>>>>>

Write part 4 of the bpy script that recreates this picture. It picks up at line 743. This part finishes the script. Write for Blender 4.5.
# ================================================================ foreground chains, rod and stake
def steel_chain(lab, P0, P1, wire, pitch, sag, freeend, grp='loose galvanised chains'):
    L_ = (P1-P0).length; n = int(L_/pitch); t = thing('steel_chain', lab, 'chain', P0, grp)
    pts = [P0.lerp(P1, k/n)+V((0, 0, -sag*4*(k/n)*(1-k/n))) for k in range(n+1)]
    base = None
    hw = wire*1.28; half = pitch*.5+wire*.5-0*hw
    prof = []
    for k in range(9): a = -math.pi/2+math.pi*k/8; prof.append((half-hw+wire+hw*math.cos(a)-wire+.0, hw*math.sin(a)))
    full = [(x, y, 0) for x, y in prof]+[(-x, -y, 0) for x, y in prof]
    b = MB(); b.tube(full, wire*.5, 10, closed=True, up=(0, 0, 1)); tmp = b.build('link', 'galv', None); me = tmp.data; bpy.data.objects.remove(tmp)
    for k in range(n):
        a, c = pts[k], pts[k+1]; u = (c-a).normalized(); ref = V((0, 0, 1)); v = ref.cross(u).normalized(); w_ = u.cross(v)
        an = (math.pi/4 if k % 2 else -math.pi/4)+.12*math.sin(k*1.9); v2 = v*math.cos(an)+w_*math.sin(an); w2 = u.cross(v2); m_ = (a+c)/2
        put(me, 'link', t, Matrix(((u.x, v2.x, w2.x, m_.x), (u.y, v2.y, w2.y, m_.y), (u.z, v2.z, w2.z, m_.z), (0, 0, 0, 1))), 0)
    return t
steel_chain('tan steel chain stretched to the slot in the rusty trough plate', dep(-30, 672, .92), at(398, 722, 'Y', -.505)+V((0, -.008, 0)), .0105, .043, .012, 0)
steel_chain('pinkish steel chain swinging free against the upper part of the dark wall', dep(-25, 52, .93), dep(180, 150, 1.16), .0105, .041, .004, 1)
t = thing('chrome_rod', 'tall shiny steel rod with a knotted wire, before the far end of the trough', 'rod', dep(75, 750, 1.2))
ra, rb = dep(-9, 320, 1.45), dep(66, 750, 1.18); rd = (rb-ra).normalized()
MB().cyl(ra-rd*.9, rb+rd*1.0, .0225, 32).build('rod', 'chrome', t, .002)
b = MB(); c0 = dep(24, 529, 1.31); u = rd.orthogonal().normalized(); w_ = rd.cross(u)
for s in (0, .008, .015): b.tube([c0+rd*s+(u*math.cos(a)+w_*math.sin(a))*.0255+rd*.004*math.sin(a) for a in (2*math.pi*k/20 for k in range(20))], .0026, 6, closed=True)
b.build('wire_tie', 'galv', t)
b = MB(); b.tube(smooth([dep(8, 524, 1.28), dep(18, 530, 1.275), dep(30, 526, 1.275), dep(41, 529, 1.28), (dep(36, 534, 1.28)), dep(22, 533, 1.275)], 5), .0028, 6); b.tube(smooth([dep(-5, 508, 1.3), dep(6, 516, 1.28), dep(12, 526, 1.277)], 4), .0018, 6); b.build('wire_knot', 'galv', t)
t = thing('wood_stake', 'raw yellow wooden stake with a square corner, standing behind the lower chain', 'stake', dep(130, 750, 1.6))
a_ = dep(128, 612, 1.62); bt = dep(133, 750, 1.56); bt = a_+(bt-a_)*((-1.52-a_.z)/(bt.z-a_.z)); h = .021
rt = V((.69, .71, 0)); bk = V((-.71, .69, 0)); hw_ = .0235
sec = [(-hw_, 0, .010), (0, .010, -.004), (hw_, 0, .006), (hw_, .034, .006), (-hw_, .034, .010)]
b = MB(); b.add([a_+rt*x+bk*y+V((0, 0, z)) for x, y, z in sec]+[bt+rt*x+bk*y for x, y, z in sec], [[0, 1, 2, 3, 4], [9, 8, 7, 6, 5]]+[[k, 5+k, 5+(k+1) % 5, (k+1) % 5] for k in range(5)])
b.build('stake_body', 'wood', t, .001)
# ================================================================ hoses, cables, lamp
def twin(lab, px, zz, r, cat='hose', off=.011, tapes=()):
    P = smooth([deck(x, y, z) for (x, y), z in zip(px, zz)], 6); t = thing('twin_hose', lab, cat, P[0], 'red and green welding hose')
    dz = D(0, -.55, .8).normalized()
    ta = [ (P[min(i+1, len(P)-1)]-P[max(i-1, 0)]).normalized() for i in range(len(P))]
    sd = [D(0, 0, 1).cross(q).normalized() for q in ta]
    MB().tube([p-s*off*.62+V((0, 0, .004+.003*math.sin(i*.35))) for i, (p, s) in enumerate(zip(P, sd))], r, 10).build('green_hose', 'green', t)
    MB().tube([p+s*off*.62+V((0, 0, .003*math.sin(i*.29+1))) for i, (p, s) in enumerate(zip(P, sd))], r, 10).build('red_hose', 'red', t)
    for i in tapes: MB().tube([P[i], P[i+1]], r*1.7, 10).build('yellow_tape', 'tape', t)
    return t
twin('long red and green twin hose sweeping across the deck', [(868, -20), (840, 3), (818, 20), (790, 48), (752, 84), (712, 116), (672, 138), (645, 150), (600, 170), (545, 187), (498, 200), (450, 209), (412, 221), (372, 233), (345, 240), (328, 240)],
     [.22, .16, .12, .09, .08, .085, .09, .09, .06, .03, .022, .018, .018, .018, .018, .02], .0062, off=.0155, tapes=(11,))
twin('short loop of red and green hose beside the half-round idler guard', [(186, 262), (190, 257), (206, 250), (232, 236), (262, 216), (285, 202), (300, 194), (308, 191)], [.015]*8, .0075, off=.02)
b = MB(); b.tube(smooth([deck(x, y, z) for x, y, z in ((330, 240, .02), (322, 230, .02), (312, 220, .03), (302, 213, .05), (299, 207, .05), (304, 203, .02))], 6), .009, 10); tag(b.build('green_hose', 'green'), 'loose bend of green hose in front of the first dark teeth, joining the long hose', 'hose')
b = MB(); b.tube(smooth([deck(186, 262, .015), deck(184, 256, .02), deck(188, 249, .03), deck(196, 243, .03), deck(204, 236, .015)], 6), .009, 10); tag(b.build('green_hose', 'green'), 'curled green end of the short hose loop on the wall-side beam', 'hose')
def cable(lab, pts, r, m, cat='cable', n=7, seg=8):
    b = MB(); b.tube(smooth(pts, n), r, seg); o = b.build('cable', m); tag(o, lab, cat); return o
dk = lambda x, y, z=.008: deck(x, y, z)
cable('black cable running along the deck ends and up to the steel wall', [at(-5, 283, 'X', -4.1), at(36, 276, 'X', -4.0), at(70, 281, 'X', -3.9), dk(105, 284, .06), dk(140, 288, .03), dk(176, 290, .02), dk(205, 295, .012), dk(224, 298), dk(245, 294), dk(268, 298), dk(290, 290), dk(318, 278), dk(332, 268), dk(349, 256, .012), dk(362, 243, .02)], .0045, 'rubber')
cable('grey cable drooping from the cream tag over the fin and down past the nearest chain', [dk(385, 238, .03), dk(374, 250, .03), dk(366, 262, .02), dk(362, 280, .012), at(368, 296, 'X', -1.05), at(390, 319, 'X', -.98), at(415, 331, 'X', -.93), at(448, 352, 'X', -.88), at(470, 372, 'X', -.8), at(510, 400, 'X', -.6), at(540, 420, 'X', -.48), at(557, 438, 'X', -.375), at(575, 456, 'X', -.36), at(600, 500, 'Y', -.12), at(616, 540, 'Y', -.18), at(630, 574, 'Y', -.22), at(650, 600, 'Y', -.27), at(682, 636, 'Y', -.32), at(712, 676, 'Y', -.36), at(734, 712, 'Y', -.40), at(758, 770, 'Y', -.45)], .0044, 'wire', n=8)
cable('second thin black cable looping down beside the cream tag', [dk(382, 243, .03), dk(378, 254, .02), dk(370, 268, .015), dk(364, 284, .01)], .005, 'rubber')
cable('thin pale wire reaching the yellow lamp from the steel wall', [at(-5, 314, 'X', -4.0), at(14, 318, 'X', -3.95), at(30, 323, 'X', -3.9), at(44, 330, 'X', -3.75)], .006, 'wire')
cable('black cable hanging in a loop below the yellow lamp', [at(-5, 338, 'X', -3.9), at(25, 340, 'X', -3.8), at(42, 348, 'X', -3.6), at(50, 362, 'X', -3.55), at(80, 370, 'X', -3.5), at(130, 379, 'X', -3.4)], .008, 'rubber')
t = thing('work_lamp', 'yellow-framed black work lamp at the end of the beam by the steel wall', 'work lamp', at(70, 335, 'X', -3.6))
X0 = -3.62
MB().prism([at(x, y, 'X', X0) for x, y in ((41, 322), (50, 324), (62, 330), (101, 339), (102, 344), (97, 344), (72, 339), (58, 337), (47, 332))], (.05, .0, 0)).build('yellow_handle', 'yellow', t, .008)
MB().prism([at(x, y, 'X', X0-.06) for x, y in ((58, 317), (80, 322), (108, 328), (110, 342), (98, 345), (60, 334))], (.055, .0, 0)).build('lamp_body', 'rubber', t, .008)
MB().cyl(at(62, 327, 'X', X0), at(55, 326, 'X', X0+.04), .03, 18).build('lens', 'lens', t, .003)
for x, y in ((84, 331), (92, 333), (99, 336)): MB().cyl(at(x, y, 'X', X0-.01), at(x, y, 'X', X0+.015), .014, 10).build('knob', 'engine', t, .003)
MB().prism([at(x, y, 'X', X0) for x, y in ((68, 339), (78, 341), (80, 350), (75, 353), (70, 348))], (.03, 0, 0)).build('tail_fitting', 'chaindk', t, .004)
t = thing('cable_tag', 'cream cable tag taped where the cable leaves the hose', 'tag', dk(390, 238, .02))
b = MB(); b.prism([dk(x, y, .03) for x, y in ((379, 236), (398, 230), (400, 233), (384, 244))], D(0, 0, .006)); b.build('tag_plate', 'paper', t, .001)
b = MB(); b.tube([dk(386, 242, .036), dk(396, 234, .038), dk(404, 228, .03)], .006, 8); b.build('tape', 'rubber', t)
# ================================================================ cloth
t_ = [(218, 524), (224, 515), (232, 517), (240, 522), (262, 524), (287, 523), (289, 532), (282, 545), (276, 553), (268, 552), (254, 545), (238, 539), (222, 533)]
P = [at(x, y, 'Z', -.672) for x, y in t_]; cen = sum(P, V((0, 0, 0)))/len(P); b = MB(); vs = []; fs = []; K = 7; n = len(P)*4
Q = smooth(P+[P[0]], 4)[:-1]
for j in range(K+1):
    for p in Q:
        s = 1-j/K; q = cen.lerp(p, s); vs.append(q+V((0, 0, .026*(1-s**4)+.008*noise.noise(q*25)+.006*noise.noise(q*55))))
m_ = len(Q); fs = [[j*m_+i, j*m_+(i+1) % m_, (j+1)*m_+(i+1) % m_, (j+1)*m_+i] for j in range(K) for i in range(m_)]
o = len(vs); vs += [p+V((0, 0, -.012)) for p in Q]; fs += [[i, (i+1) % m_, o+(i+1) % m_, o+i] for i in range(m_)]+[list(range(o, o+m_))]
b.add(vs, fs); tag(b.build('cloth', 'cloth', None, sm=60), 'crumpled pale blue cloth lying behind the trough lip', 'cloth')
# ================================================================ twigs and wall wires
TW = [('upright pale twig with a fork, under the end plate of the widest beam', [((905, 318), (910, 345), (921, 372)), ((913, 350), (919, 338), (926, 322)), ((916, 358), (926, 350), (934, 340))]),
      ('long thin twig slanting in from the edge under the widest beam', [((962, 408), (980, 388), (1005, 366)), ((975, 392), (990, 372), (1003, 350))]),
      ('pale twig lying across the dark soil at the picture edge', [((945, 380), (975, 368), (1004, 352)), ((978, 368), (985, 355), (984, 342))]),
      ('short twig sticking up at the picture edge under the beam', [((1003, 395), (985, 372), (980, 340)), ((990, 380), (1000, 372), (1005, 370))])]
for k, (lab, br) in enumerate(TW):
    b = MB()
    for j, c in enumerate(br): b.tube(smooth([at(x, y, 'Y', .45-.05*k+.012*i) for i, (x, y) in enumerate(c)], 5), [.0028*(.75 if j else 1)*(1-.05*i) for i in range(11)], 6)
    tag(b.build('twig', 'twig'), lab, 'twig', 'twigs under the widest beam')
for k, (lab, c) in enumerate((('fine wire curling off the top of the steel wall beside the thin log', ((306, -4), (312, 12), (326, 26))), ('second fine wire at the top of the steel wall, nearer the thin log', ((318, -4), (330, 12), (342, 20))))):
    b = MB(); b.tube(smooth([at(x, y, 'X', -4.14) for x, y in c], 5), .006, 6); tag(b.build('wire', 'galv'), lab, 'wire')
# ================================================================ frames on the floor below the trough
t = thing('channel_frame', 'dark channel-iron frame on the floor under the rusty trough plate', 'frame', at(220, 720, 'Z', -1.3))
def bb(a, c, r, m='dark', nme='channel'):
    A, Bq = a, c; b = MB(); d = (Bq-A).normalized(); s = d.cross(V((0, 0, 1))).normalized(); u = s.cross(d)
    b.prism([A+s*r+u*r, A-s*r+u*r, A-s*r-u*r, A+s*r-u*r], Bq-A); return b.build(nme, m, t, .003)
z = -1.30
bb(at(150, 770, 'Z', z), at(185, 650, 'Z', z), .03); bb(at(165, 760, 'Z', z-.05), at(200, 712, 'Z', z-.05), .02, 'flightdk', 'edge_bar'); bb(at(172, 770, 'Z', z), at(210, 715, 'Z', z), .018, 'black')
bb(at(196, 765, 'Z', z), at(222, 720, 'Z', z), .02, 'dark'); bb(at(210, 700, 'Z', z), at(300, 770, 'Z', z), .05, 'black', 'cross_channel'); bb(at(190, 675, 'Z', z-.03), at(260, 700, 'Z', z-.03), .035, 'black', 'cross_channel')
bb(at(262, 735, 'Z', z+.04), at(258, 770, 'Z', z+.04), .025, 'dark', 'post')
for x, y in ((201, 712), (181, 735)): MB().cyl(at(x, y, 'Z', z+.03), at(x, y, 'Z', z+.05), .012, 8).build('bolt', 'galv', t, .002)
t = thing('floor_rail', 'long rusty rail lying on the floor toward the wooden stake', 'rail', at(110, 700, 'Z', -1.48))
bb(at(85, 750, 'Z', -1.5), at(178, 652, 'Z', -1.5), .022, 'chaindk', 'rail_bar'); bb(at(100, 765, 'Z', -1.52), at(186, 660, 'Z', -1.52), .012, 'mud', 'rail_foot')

<<<<<

What needs to be done:
Determine how many lines contain the word "part" and reply with that number alone.

Finished task:
2